[Rows from a 3D scene dataset]
◇ ◇ ◇ ◇
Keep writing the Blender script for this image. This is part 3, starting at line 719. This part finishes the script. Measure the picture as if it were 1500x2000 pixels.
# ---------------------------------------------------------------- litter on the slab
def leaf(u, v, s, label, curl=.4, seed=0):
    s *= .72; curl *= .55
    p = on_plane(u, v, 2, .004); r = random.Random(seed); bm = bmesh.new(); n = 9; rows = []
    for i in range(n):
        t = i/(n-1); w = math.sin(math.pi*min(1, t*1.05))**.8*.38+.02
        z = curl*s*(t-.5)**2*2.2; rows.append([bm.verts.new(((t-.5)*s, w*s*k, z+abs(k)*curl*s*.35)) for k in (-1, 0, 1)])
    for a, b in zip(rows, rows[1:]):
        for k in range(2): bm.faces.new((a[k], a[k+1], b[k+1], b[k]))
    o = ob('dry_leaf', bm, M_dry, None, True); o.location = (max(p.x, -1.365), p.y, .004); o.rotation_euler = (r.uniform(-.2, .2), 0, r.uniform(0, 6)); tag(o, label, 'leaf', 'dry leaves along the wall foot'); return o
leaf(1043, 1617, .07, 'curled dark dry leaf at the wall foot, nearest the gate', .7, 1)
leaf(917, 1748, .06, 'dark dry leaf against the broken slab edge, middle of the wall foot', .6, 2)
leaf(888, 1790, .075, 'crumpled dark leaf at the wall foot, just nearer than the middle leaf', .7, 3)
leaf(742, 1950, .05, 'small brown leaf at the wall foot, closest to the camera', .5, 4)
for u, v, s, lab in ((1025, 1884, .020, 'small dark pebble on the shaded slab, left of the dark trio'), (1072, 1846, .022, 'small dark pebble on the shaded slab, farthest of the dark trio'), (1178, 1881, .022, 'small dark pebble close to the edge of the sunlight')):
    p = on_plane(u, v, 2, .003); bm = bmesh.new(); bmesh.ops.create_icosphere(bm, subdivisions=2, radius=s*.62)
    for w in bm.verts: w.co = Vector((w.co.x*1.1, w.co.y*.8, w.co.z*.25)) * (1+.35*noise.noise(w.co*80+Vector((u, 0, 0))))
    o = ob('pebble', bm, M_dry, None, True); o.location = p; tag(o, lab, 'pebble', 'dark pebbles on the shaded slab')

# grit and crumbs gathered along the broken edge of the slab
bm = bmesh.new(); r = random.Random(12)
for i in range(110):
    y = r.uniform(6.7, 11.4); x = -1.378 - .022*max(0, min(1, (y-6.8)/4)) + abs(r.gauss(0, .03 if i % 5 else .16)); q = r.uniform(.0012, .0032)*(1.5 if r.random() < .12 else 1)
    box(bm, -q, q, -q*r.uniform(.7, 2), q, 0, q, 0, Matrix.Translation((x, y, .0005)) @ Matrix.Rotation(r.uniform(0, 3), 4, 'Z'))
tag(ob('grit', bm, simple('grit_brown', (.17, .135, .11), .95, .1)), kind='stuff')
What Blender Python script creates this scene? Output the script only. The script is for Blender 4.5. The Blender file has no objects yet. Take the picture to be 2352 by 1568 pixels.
◇ ◇ ◇ ◇
• What the task asks:
Quote the records from their first line to the line with "o = ob('pebble', bm, M_dry, None, True);", inclusive, without adding or dropping anything.

• Solved exercise:
Keep writing the Blender script for this image. This is part 3, starting at line 719. This part finishes the script. Measure the picture as if it were 1500x2000 pixels.
# ---------------------------------------------------------------- litter on the slab
def leaf(u, v, s, label, curl=.4, seed=0):
    s *= .72; curl *= .55
    p = on_plane(u, v, 2, .004); r = random.Random(seed); bm = bmesh.new(); n = 9; rows = []
    for i in range(n):
        t = i/(n-1); w = math.sin(math.pi*min(1, t*1.05))**.8*.38+.02
        z = curl*s*(t-.5)**2*2.2; rows.append([bm.verts.new(((t-.5)*s, w*s*k, z+abs(k)*curl*s*.35)) for k in (-1, 0, 1)])
    for a, b in zip(rows, rows[1:]):
        for k in range(2): bm.faces.new((a[k], a[k+1], b[k+1], b[k]))
    o = ob('dry_leaf', bm, M_dry, None, True); o.location = (max(p.x, -1.365), p.y, .004); o.rotation_euler = (r.uniform(-.2, .2), 0, r.uniform(0, 6)); tag(o, label, 'leaf', 'dry leaves along the wall foot'); return o
leaf(1043, 1617, .07, 'curled dark dry leaf at the wall foot, nearest the gate', .7, 1)
leaf(917, 1748, .06, 'dark dry leaf against the broken slab edge, middle of the wall foot', .6, 2)
leaf(888, 1790, .075, 'crumpled dark leaf at the wall foot, just nearer than the middle leaf', .7, 3)
leaf(742, 1950, .05, 'small brown leaf at the wall foot, closest to the camera', .5, 4)
for u, v, s, lab in ((1025, 1884, .020, 'small dark pebble on the shaded slab, left of the dark trio'), (1072, 1846, .022, 'small dark pebble on the shaded slab, farthest of the dark trio'), (1178, 1881, .022, 'small dark pebble close to the edge of the sunlight')):
    p = on_plane(u, v, 2, .003); bm = bmesh.new(); bmesh.ops.create_icosphere(bm, subdivisions=2, radius=s*.62)
    for w in bm.verts: w.co = Vector((w.co.x*1.1, w.co.y*.8, w.co.z*.25)) * (1+.35*noise.noise(w.co*80+Vector((u, 0, 0))))
    o = ob('pebble', bm, M_dry, None, True); o.location = p; tag(o, lab, 'pebble', 'dark pebbles on the shaded slab')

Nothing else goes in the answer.